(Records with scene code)
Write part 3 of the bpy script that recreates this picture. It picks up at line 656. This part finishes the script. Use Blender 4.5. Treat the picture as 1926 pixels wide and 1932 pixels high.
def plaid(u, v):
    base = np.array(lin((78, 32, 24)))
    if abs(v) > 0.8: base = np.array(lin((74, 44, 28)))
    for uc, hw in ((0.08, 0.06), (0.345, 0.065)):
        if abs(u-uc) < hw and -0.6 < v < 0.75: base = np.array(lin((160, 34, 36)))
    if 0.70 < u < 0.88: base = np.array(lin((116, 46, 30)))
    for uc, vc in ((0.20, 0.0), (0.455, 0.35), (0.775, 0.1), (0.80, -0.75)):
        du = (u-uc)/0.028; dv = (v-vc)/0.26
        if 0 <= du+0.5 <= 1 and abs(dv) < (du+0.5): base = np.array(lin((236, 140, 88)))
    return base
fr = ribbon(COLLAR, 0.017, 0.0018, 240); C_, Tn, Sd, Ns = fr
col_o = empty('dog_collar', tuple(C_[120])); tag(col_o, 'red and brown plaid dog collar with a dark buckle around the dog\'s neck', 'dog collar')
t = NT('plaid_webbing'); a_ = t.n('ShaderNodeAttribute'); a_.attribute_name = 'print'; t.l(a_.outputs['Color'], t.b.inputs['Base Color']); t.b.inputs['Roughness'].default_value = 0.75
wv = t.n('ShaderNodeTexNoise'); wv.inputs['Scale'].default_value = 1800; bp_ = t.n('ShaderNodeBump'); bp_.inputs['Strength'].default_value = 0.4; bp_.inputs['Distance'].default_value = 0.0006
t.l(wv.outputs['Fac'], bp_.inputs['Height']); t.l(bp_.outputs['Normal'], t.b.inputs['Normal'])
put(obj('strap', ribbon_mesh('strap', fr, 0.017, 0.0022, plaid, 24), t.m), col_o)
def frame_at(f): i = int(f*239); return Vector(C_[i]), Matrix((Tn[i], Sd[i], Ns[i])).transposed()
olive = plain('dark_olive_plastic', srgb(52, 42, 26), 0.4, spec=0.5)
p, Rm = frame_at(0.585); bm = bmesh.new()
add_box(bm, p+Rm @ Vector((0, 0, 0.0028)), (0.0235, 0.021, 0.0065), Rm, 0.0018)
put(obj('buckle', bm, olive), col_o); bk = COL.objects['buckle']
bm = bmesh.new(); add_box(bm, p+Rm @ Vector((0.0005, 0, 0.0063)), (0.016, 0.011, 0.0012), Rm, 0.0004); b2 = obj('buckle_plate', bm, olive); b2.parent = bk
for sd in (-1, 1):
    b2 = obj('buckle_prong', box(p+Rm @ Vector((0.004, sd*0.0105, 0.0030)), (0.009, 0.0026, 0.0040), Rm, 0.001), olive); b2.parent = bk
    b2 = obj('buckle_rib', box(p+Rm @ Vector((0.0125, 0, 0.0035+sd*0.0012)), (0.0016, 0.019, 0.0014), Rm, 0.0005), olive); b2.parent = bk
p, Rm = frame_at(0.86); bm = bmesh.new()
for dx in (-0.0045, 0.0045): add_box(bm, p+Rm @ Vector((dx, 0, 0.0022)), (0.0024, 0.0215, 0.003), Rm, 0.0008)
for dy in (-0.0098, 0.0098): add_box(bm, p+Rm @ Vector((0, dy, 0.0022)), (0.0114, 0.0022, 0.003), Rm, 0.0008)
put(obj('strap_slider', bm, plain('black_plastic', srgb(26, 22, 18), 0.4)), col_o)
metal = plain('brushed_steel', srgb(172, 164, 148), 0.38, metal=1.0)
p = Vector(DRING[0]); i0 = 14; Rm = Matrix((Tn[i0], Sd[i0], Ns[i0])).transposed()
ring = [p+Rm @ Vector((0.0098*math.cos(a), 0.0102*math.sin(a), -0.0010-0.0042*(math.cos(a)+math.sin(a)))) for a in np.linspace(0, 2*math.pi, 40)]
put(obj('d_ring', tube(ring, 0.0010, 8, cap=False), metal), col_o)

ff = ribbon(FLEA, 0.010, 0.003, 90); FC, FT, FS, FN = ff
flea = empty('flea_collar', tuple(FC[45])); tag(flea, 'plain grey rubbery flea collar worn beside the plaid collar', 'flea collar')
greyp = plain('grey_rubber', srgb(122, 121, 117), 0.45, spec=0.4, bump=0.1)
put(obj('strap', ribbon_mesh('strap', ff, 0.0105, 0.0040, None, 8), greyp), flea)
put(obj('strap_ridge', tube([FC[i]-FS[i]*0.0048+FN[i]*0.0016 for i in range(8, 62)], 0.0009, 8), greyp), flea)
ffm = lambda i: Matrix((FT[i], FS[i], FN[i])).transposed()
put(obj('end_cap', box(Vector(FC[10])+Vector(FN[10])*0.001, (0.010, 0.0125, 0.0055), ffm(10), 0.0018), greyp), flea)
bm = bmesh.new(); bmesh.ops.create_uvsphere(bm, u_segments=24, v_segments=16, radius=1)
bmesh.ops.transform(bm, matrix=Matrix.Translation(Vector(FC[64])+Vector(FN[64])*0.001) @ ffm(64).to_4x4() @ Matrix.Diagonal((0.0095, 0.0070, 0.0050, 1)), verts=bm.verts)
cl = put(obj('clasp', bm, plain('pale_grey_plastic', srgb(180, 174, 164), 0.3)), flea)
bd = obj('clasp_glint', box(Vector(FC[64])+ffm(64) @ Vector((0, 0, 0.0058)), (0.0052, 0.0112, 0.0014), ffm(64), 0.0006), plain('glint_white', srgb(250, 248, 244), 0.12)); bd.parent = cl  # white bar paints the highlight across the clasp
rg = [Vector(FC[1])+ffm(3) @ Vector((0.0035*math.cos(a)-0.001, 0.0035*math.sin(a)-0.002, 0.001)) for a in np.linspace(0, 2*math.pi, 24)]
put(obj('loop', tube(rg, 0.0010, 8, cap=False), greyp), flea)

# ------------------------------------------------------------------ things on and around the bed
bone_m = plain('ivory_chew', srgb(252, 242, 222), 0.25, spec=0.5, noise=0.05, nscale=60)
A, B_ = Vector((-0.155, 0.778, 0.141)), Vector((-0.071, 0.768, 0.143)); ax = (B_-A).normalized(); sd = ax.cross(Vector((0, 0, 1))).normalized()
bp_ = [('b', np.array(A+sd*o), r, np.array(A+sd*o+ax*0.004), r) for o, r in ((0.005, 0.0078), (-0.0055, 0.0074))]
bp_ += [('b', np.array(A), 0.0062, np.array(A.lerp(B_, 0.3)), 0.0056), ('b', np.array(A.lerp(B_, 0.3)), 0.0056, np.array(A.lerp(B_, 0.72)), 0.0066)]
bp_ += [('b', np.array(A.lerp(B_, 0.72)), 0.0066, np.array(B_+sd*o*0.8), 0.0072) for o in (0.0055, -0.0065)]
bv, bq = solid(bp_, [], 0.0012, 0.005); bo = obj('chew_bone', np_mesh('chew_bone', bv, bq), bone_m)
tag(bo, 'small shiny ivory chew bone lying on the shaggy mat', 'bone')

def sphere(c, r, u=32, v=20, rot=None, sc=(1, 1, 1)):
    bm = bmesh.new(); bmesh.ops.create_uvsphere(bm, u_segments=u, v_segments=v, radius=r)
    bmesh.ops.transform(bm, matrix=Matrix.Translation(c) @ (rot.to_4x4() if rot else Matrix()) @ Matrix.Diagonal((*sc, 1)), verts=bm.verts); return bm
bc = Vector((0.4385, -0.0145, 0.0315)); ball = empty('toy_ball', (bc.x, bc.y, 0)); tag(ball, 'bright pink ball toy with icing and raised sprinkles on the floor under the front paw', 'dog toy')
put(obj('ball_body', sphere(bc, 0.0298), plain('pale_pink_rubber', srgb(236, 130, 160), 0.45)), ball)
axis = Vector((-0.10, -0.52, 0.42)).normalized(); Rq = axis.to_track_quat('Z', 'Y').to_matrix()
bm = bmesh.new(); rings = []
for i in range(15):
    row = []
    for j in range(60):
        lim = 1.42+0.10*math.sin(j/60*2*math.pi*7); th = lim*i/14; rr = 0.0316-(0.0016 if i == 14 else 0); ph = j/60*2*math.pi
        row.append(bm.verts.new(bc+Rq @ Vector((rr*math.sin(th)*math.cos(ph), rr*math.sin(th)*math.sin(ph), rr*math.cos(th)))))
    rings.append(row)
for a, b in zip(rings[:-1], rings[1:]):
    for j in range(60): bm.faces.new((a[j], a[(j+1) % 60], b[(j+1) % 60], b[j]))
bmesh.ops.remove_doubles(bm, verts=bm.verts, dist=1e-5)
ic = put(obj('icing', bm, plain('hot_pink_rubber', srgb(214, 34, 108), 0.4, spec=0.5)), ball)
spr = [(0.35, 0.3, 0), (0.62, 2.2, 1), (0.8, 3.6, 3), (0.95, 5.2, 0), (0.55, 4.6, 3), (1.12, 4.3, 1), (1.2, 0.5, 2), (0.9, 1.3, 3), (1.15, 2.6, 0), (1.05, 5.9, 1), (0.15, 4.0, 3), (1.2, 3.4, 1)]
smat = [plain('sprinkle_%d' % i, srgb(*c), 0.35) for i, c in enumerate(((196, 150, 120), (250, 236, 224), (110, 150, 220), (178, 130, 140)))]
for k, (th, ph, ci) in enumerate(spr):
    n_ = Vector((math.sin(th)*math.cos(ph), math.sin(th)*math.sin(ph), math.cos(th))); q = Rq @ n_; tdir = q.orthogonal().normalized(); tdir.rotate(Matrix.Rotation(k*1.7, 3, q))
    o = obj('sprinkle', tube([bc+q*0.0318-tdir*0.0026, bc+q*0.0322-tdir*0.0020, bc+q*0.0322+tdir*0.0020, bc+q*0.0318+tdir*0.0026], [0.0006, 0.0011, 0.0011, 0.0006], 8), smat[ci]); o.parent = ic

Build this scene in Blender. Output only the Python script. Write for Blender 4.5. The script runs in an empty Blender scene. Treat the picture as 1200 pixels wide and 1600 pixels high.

— What you have to do —
Give only the number of lines in the entries above that contain the string "wide".

— Problem solution —
2